The NSA's worst nightmare : the 21st century's samizdat : paper ! : thumb drives, home printers & A6 pocket-concealable books

My A6 downloadable home-printable books (tracts ? booklets ?) are a deliberate 21st century continuation of the famous Little Blue Books , a multi-million selling series American books of social and cultural subversion that were insanely popular from the 1920s to the start of WWII.

They cost a nickel - about two dollars in today's terms - and were extremely pocketable and concealable at 3.5 x 5.5 inches , with 64 pages centre-stapled with a soft cover.

Usually they had about 15,000 tightly edited words - a good solid read.

Being small and thin helped make them very concealable in pant or shirt pocket but I feel the fact that they were centre-stapled was key to them feeling comfortable in your pants pocket - they bend easily around the curve of your thigh.

Concealable was crucial to their success - you could read them anywhere and put them away instantly before your boss or teacher found you reading about birth control or socialism.

I always liked their size because they were a solid amount of text in a small handful.

Easy to read , even in bad light, yet light on the hand ( their small page size allowed a tiny sized font to remain readable) --- and they make a combination of text and spot art very attractive.

But I hadn't considered them as a subversive weapon against the NSA-ing of our electronically linked world until recently.

The NSA , along with its kissing kin in countries like Canada and the UK around the world , spies on all our electronic communications all the time.

They spy on all our personal information in big electronic databases held by government or business as well.

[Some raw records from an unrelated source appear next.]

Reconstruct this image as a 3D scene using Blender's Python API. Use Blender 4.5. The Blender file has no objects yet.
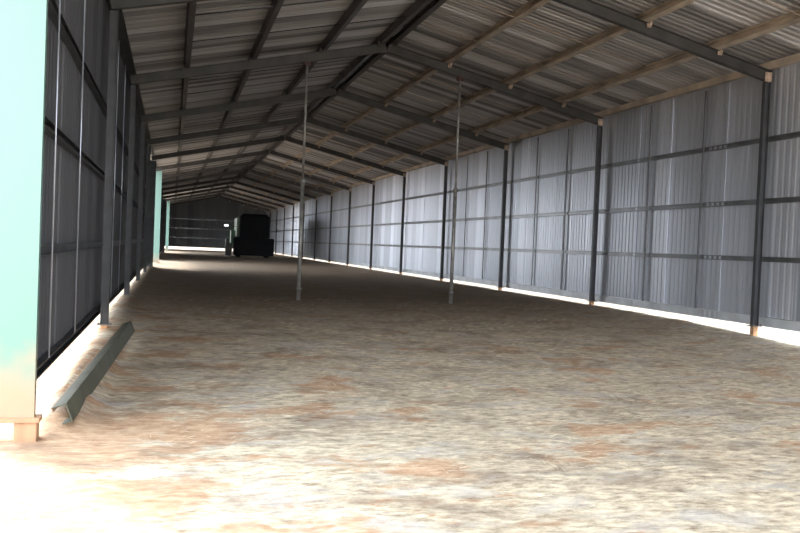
import bpy, bmesh, math, random
from mathutils import Vector, Matrix
random.seed(7)
S = bpy.context.scene
COL = S.collection

# ------------------------------------------------------------------ dimensions (metres)
BAY = 7.31
Y1 = 15.37                      # first portal frame in view


def PY(i):
    return Y1 + (i - 1) * BAY   # frame i along the shed; 0 = end of the near wall, 15 = end wall


W = 13.54                       # column line to column line
XR = W / 2
EAVE = 5.55                     # underside of rafter at the column line
SL = 0.2265                     # roof slope
YF = -2.9              # the open front, behind the camera
YE = PY(15)                     # end wall
RB = 0.24                       # rafter depth
PB = 0.20                       # purlin depth
ROOF0 = EAVE + RB + PB + 0.045   # roof sheet height at the column line
SHEET_BOTTOM = 0.37


# ------------------------------------------------------------------ helpers
def link(name, bm, mat, parent=None, smooth=False):
    me = bpy.data.meshes.new(name)
    bmesh.ops.recalc_face_normals(bm, faces=bm.faces)
    bm.to_mesh(me)
    bm.free()
    if smooth:
        for p in me.polygons:
            p.use_smooth = True
    me.materials.append(mat)
    o = bpy.data.objects.new(name, me)
    COL.objects.link(o)
    if parent:
        o.parent = parent
    return o


def empty(name, loc):
    o = bpy.data.objects.new(name, None)
    o.empty_display_size = 0.2
    COL.objects.link(o)
    o.location = loc
    return o


def tag(o, label, cat, group=None):
    o['label'] = label
    o['category'] = cat
    if group:
        o['group'] = group
    return o


def structure(o):
    o['kind'] = 'structure'
    return o


def copy_tree(o, loc, label, group=None):
    c = o.copy()
    COL.objects.link(c)
    c.location = loc
    c['label'] = label
    if group:
        c['group'] = group
    for ch in list(o.children):
        d = ch.copy()
        COL.objects.link(d)
        d.parent = c
        for g in list(ch.children):
            e = g.copy()
            COL.objects.link(e)
            e.parent = d
    return c


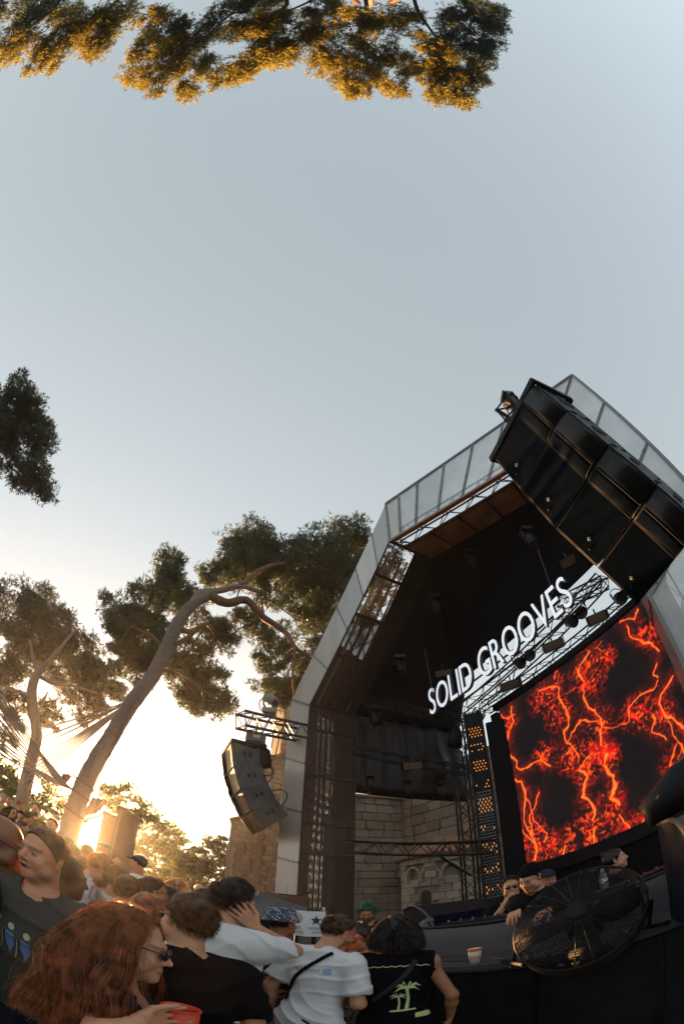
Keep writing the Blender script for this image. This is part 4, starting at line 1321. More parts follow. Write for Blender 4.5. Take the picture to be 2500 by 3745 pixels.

But if an individual writes up a book on their own home computer that is not plugged into the internet , they can impose and save it as a PDF on a thumb drive and sneaker-net it to friends.

Those friends, in turn , can save the file and print out more A6 books which they can transport about to their friends in their pockets.

An A6 isn't the easiest printable book possible - it requires one additional step from the more conventional A5 (8.5 x 5.5) book.

The 8.5 x 11 (A4) printed page is printed, folded down the middle, cut along the fold and then all the pages in the upper half are folded into the lower half.

Staples ? I don't - usually - bother (staples are picked up by airport metal detectors !) and ditto with a separate thicker cover (only makes it a more awkward fit in a pants pocket.)

Now A6 isn't a common size in North America -- although the entire rest of the world uses it alone.

But I'd like to join the rest of the world - and the A6 size is also thinner and longer than its North American equivalent - better for a pants pocket.

Now it is true that the A6 is about the same size as the newer bigger smart phones - and reading e-books on them is a excellent electronic equivalent of The Little Blue Book.

All would be wonderful but for the fact that the powerful and the rich are determined to regain control of the free-wheeling internet.

So my downloadable home-printable books are a Plan B backup in case the NSA does take over our world formally instead of just informally.